Post
Topic
Board Wallet software
Re: Announcing Wasabi Wallet 2.0
by
o_e_l_e_o
on 17/04/2022, 07:41:57 UTC
I know it's counterintuitive, but for newbies/ordinary, non-hardcore users it's better to use a mixer, or a CoinJoin application that filters out hacked/stolen coins if because they merely want privacy and untraceability.
For a wallet to censor some inputs as Wasabi is doing, then they must first choose which inputs to censor. They can only do this if they spy on every input, trace where it is coming from, who owns it, etc., in order to choose which ones they decide aren't good enough for them. If privacy is your goal, I would stay well clear of Wasabi, since they are now using your fees to pay blockchain analysis companies to spy on you.

What would you say to them if they're coins are withheld by an exchange because of taint?
I would reiterate that they shouldn't be using services which will confiscate their coins.

How far does this taint usually go when it comes to centralized exchanges?
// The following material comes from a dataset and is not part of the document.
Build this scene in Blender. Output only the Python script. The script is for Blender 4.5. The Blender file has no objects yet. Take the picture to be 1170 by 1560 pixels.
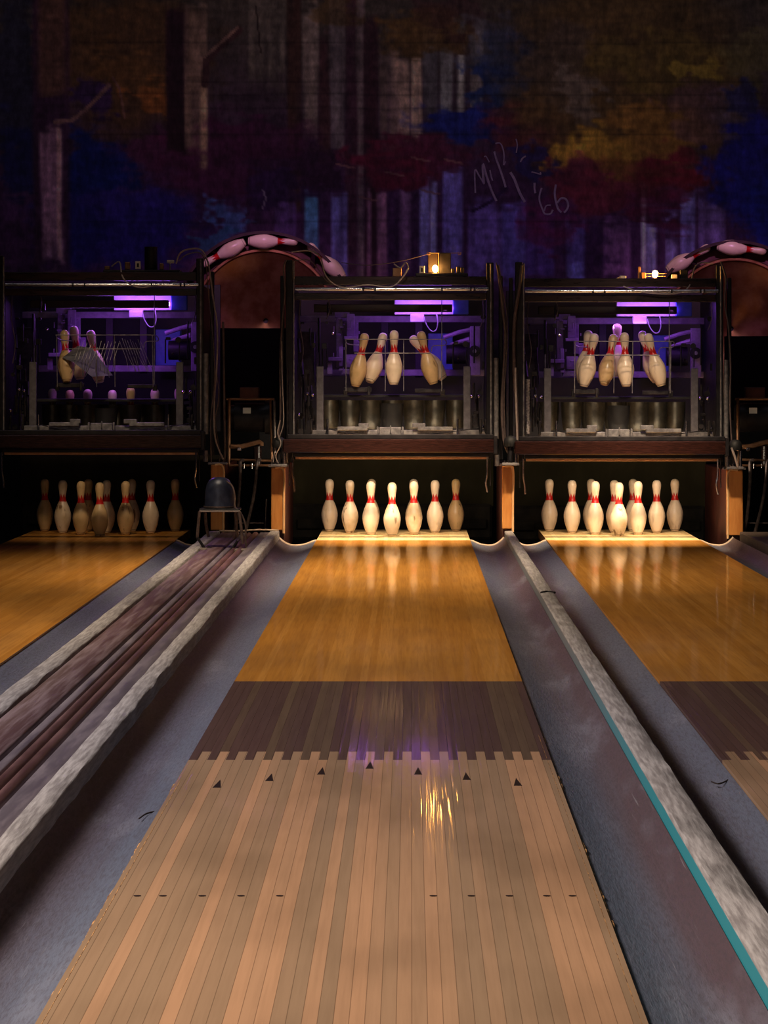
import bpy, math, random
import numpy as np
from mathutils import Vector, Matrix
PI = math.pi
rnd = random.Random(7)
scene = bpy.context.scene
COL = scene.collection
F, CH, VX, VY = 5000.0, 1.10, 626.0, 580.0      # focal length in photo pixels, camera height, vanishing point

def P(px, py, Y):
    """world point seen at photo pixel (px, py) at distance Y down the lane"""
    return ((px - VX) * Y / F, Y, CH - (py - VY) * Y / F)

def lin(c):
    return tuple(((v / 255.0) / 12.92) if v / 255.0 <= 0.04045 else ((v / 255.0 + 0.055) / 1.055) ** 2.4 for v in c)

# ------------------------------------------------------------------ mesh builder
class MB:
    def __init__(s): s.v = []; s.f = []
    def add(s, vs, fs):
        n = len(s.v); s.v += [tuple(v) for v in vs]; s.f += [tuple(i + n for i in f) for f in fs]; return s
    def box(s, x0, x1, y0, y1, z0, z1, b=0.0):
        if x0 > x1: x0, x1 = x1, x0
        if z0 > z1: z0, z1 = z1, z0
        b = min(b, (x1 - x0) * .45, (y1 - y0) * .45, (z1 - z0) * .45)
        if b <= 0:
            vs = [(x, y, z) for z in (z0, z1) for y in (y0, y1) for x in (x0, x1)]
            return s.add(vs, [(0, 2, 3, 1), (4, 5, 7, 6), (0, 1, 5, 4), (2, 6, 7, 3), (0, 4, 6, 2), (1, 3, 7, 5)])
        # chamfered box: 24 verts
        c = [(x0, x1), (y0, y1), (z0, z1)]
        vs = []; idx = {}
        for ix in (0, 1):
            for iy in (0, 1):
                for iz in (0, 1):
                    p = (c[0][ix], c[1][iy], c[2][iz]); sg = (1 if ix == 0 else -1, 1 if iy == 0 else -1, 1 if iz == 0 else -1)
                    for a in range(3):
                        q = [p[k] + (0 if k == a else sg[k] * b) for k in range(3)]
                        idx[(ix, iy, iz, a)] = len(vs); vs.append(q)
        fs = []
        R = ((0, 0), (1, 0), (1, 1), (0, 1))
        for a in range(3):
            o = [k for k in range(3) if k != a]
            for e in (0, 1):
                q = []
                for (i, j) in R:
                    t = [0, 0, 0]; t[a] = e; t[o[0]] = i; t[o[1]] = j; q.append(idx[(t[0], t[1], t[2], a)])
                fs.append(q)
            for (i, j) in R:      # edges along axis a
                q = []
                for (e, w) in ((0, o[0]), (1, o[0]), (1, o[1]), (0, o[1])):
                    t = [0, 0, 0]; t[a] = e; t[o[0]] = i; t[o[1]] = j; q.append(idx[(t[0], t[1], t[2], w)])
                fs.append(q)
        for ix in (0, 1):
            for iy in (0, 1):
                for iz in (0, 1):
                    fs.append([idx[(ix, iy, iz, a)] for a in range(3)])
        return s.add(vs, fs)
    def bp(s, x0, x1, y0, y1, Y, d, b=0.004):
        a = P(x0, y1, Y); c = P(x1, y0, Y)
        return s.box(a[0], c[0], Y, Y + d, a[2], c[2], b)
    def ring_loft(s, rings, closed=True, cap=True):
        n = len(rings[0]); vs = [p for r in rings for p in r]; fs = []
        for i in range(len(rings) - 1):
            for j in range(n if closed else n - 1):
                k = (j + 1) % n
                fs.append((i * n + j, i * n + k, (i + 1) * n + k, (i + 1) * n + j))
        if cap and closed:
            fs.append(tuple(range(n - 1, -1, -1))); fs.append(tuple((len(rings) - 1) * n + j for j in range(n)))
        return s.add(vs, fs)
    def tube(s, pts, r, n=8, smooth=0, taper=None):
        pts = [Vector(p) for p in pts]
        if smooth and len(pts) > 2:
            q = []
            for i in range(len(pts) - 1):
                p0 = pts[max(i - 1, 0)]; p1 = pts[i]; p2 = pts[i + 1]; p3 = pts[min(i + 2, len(pts) - 1)]
                for k in range(smooth):
                    t = k / smooth
                    q.append(.5 * ((2 * p1) + (p2 - p0) * t + (2 * p0 - 5 * p1 + 4 * p2 - p3) * t * t + (3 * p1 - p0 - 3 * p2 + p3) * t ** 3))
            q.append(pts[-1]); pts = q
        rings = []; up = None
        for i, p in enumerate(pts):
            t = (pts[min(i + 1, len(pts) - 1)] - pts[max(i - 1, 0)]).normalized()
            if up is None:
                up = t.orthogonal().normalized()
            else:
                up = (up - t * up.dot(t))
                up = up.normalized() if up.length > 1e-6 else t.orthogonal().normalized()
            w = t.cross(up)
            rr = r if taper is None else r * taper[min(i * len(taper) // len(pts), len(taper) - 1)]
            rings.append([p + (up * math.cos(2 * PI * j / n) + w * math.sin(2 * PI * j / n)) * rr for j in range(n)])
        return s.ring_loft(rings)
    def cyl(s, a, b, r, n=16): return s.tube([a, b], r, n)
    def lathe(s, prof, n=24, M=None, cap=True):
        M = M or Matrix()
        rings = [[M @ Vector((r * math.cos(2 * PI * j / n), r * math.sin(2 * PI * j / n), z)) for j in range(n)] for (r, z) in prof]
        return s.ring_loft(rings, cap=cap)
    def prism(s, poly, y0, y1):
        n = len(poly)
        vs = [(x, y0, z) for x, z in poly] + [(x, y1, z) for x, z in poly]
        fs = [tuple(range(n)), tuple(range(2 * n - 1, n - 1, -1))] + [(i, (i + 1) % n + 0, (i + 1) % n + n, i + n) for i in range(n)]
        return s.add(vs, fs)
    def build(s, name, mat, parent=None, smooth=False, angle=None):
        o0 = Vector(parent['_o']) if parent is not None and '_o' in parent else Vector((0, 0, 0))
        me = bpy.data.meshes.new(name)
        me.from_pydata([tuple(Vector(v) - o0) for v in s.v], [], s.f)
        import bmesh
        bm = bmesh.new(); bm.from_mesh(me); bmesh.ops.recalc_face_normals(bm, faces=bm.faces); bm.to_mesh(me); bm.free()
        if smooth:
            me.polygons.foreach_set('use_smooth', [True] * len(me.polygons))
            try: me.set_sharp_from_angle(angle=math.radians(angle or 40))
            except Exception: pass
        me.materials.append(mat)
        ob = bpy.data.objects.new(name, me); COL.objects.link(ob)
        if parent is not None:
            ob.parent = parent
            ob['_o'] = tuple(o0)
        return ob

def tag(o, label, cat, group=None, kind=None):
    if label: o['label'] = label
    if cat: o['category'] = cat
    if group: o['group'] = group
    if kind: o['kind'] = kind
    return o
def thing(name, label, cat, loc=(0, 0, 0), group=None):
    o = bpy.data.objects.new(name, None); COL.objects.link(o)
    o.location = loc; o['_o'] = tuple(loc); o.empty_display_size = .1
    return tag(o, label, cat, group)
def struct(o): o['kind'] = 'structure'; return o
def copy_tree(o, parent=None, skip=()):
    c = o.copy(); COL.objects.link(c)
    if parent is not None: c.parent = parent
    for ch in list(o.children):
        if ch.name.split('.')[0] not in skip: copy_tree(ch, c, skip)
    return c

# ------------------------------------------------------------------ materials
class N:
    def __init__(s, name):
        m = bpy.data.materials.new(name); m.use_nodes = True; s.m = m; s.t = m.node_tree; s.t.nodes.clear()
        s.out = s.n('ShaderNodeOutputMaterial')
    def n(s, typ, **kw):
        x = s.t.nodes.new(typ)
        for k, v in kw.items():
            if k.startswith('i_'): x.inputs[k[2:].replace('_', ' ')].default_value = v
            else: setattr(x, k, v)
        return x
    def l(s, a, b): s.t.links.new(a, b)
    def inp(s, x, i, v):
        if hasattr(v, 'is_linked') or hasattr(v, 'links'): s.l(v, x.inputs[i])
        else: x.inputs[i].default_value = v
    def math(s, op, a, b=0.0, c=0.0):
        x = s.n('ShaderNodeMath', operation=op); s.inp(x, 0, a); s.inp(x, 1, b); s.inp(x, 2, c); return x.outputs[0]
    def mix(s, f, a, b, blend='MIX'):
        x = s.n('ShaderNodeMix', data_type='RGBA', blend_type=blend); s.inp(x, 0, f)
        s.inp(x, 6, a if not isinstance(a, tuple) else (*a[:3], 1)); s.inp(x, 7, b if not isinstance(b, tuple) else (*b[:3], 1)); return x.outputs[2]
    def coord(s, scale=(1, 1, 1), loc=(0, 0, 0), world=False):
        c = s.n('ShaderNodeNewGeometry').outputs['Position'] if world else s.n('ShaderNodeTexCoord').outputs['Object']
        mp = s.n('ShaderNodeMapping'); mp.inputs['Scale'].default_value = scale; mp.inputs['Location'].default_value = loc; s.l(c, mp.inputs[0]); return mp.outputs[0]
    def noise(s, vec, scale=5, detail=3, rough=.5):
        x = s.n('ShaderNodeTexNoise'); s.l(vec, x.inputs['Vector']); x.inputs['Scale'].default_value = scale; x.inputs['Detail'].default_value = detail; x.inputs['Roughness'].default_value = rough; return x.outputs['Fac']
    def ramp(s, f, a, b): 
        x = s.n('ShaderNodeMapRange', interpolation_type='SMOOTHSTEP'); s.inp(x, 0, f); s.inp(x, 1, a); s.inp(x, 2, b); return x.outputs[0]
    def bsdf(s, col, rough=.5, metal=0.0, bump=None, bstr=.3, bdist=.002, spec=.5, emit=None, estr=0):
        b = s.n('ShaderNodeBsdfPrincipled'); s.inp(b, 'Base Color', col if not isinstance(col, tuple) else (*col[:3], 1)); s.inp(b, 'Roughness', rough); s.inp(b, 'Metallic', metal)
        b.inputs['Specular IOR Level'].default_value = spec
        if emit: b.inputs['Emission Color'].default_value = (*emit, 1); b.inputs['Emission Strength'].default_value = estr
        if bump is not None:
            u = s.n('ShaderNodeBump'); u.inputs['Strength'].default_value = bstr; u.inputs['Distance'].default_value = bdist; s.l(bump, u.inputs['Height']); s.l(u.outputs[0], b.inputs['Normal'])
        s.l(b.outputs[0], s.out.inputs[0]); return b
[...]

Anybody's guess. Every exchange has their own set of secret algorithms that decide what is tainted and what isn't. It is completely arbitrary. Pretty much every bitcoin in active circulation could be tainted if you look back far enough. What I consolidate 49 clean inputs with 1 tainted input, and spit out 50 new outputs. Are all of them tainted? Perhaps they are all 2% tainted? What if my tainted UTXO moves 5 times? 100 times? 10,000 times? Is it still tainted? What if Coinbase accept a coin which Binance thinks is tainted and sweeps it in to their hot wallet. Does that make every withdrawal from Coinbase tainted? Completely arbitrary and completely meaningless.